▸ SOURCE MATERIAL
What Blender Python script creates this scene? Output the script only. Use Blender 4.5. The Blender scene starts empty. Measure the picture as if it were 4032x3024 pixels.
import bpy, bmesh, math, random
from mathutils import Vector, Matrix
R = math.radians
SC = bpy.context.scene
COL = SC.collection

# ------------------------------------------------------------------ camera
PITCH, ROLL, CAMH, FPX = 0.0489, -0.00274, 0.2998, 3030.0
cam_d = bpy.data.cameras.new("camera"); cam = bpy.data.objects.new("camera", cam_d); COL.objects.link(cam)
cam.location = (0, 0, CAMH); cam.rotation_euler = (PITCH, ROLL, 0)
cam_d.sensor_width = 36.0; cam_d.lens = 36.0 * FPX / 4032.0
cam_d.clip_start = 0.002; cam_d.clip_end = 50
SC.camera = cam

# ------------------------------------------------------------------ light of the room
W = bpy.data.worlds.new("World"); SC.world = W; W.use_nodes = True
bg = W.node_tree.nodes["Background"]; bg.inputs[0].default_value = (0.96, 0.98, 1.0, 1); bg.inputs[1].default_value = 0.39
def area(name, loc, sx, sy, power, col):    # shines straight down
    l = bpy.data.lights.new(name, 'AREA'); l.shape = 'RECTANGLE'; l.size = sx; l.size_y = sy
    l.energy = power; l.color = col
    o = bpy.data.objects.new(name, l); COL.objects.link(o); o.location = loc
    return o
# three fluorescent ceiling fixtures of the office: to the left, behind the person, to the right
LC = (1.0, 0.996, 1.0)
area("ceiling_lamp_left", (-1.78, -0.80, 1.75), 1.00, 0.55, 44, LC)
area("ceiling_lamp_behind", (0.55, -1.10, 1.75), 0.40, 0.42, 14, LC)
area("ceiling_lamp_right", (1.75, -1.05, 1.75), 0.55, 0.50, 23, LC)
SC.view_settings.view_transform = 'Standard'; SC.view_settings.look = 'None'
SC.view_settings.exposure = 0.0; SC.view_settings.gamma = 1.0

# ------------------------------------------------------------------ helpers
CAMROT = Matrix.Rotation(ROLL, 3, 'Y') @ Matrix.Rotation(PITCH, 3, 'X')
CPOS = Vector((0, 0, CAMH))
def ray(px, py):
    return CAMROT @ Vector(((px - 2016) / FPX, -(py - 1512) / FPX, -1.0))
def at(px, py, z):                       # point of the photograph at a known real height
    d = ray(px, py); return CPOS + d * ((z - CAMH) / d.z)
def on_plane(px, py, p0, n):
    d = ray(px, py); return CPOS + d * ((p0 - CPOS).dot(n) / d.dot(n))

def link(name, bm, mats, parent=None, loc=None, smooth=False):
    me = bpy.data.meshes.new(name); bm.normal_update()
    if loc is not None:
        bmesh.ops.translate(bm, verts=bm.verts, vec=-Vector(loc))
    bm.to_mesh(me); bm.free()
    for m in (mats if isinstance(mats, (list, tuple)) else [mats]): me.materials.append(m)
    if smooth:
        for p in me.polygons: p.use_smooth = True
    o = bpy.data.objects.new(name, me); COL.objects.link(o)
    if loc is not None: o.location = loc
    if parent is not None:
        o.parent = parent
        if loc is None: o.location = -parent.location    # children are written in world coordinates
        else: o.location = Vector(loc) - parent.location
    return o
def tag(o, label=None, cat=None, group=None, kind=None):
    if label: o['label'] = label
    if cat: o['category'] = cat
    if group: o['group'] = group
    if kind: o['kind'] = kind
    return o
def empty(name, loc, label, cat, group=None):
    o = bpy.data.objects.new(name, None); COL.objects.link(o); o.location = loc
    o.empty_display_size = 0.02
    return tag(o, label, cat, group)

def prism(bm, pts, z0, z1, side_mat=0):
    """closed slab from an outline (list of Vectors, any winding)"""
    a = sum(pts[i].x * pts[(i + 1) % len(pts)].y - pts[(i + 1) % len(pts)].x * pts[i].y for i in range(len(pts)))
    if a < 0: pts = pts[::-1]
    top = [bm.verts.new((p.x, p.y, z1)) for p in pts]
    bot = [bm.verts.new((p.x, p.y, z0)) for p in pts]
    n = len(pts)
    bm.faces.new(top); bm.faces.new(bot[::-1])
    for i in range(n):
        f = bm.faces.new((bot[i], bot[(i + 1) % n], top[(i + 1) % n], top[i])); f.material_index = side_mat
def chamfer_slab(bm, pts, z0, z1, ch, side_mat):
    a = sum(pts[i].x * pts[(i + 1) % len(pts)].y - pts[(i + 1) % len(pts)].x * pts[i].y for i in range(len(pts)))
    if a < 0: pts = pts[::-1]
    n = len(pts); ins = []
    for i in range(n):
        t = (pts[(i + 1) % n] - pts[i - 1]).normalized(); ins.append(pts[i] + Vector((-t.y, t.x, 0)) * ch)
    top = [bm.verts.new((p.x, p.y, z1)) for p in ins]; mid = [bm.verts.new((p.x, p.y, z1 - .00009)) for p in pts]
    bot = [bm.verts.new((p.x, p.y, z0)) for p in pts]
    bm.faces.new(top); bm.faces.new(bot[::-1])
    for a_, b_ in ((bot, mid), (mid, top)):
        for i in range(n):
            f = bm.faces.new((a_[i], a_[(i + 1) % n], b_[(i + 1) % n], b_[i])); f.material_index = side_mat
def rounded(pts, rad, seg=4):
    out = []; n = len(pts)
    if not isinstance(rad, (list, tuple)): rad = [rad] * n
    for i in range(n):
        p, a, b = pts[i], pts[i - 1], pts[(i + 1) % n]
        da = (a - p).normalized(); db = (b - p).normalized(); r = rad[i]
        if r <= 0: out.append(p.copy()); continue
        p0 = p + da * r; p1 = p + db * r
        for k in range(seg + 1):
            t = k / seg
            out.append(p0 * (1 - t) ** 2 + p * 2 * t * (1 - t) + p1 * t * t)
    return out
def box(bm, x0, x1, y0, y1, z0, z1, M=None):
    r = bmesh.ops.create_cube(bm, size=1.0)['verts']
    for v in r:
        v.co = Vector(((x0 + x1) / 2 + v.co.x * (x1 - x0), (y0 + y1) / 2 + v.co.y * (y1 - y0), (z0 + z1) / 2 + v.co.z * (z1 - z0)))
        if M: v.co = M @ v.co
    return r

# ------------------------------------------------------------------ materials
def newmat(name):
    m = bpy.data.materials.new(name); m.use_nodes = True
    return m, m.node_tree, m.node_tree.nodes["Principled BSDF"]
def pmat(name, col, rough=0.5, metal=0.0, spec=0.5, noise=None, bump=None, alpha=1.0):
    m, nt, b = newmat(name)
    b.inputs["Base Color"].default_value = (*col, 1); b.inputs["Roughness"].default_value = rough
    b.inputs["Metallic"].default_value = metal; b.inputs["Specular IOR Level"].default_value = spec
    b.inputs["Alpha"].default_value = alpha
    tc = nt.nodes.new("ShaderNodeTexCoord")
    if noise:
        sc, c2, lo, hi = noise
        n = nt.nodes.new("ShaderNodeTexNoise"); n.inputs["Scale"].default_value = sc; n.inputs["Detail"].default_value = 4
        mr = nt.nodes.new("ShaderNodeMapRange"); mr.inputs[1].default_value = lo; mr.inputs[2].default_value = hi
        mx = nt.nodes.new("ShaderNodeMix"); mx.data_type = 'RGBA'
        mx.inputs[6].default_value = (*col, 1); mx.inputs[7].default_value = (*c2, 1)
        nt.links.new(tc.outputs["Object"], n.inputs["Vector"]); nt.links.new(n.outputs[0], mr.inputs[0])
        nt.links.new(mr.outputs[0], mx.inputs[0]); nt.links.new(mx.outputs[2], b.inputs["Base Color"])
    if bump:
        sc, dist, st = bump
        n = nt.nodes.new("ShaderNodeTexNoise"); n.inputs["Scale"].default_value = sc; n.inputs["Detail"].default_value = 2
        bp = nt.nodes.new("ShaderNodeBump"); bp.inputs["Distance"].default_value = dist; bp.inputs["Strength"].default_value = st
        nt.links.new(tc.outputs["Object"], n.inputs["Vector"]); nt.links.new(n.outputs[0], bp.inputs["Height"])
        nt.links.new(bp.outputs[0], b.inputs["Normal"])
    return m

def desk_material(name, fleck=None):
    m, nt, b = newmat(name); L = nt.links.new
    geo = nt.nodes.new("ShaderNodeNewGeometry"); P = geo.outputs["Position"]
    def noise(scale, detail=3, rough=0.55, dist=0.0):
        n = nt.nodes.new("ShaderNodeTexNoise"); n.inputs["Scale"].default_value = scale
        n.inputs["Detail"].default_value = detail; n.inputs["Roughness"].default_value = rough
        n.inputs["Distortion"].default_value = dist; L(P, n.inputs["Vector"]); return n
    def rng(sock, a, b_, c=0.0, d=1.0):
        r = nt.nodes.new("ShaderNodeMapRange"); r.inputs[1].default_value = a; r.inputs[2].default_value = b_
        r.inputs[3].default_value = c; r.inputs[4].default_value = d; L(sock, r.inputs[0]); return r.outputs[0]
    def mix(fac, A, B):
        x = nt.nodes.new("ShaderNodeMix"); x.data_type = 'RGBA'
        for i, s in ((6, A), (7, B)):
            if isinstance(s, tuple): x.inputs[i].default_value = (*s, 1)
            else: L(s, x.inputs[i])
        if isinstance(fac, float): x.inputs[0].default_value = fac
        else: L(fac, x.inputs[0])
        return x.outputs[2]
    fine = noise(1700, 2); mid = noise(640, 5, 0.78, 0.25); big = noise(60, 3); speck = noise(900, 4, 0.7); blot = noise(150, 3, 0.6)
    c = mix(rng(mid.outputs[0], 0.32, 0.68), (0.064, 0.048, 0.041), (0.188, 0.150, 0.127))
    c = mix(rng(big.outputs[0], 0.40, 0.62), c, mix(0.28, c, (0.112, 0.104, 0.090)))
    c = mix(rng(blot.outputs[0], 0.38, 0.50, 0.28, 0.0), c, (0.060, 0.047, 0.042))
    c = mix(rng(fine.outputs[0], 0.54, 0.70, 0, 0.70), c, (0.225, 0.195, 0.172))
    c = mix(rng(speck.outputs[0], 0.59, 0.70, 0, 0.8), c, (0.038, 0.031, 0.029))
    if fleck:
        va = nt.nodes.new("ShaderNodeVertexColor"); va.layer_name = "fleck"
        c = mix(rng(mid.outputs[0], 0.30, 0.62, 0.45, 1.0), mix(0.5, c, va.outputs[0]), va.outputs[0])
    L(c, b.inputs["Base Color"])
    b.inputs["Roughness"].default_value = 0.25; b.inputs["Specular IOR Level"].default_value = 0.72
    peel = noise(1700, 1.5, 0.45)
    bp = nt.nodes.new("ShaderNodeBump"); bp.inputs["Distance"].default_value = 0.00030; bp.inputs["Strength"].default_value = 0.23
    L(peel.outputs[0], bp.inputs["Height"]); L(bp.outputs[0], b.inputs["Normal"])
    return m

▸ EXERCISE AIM
Give again, word for word, the lines of the listing, starting at its first line and ending with the line containing "COL = SC.collection".

▸ RESPONSE BELOW
What Blender Python script creates this scene? Output the script only. Use Blender 4.5. The Blender scene starts empty. Measure the picture as if it were 4032x3024 pixels.
import bpy, bmesh, math, random
from mathutils import Vector, Matrix
R = math.radians
SC = bpy.context.scene
COL = SC.collection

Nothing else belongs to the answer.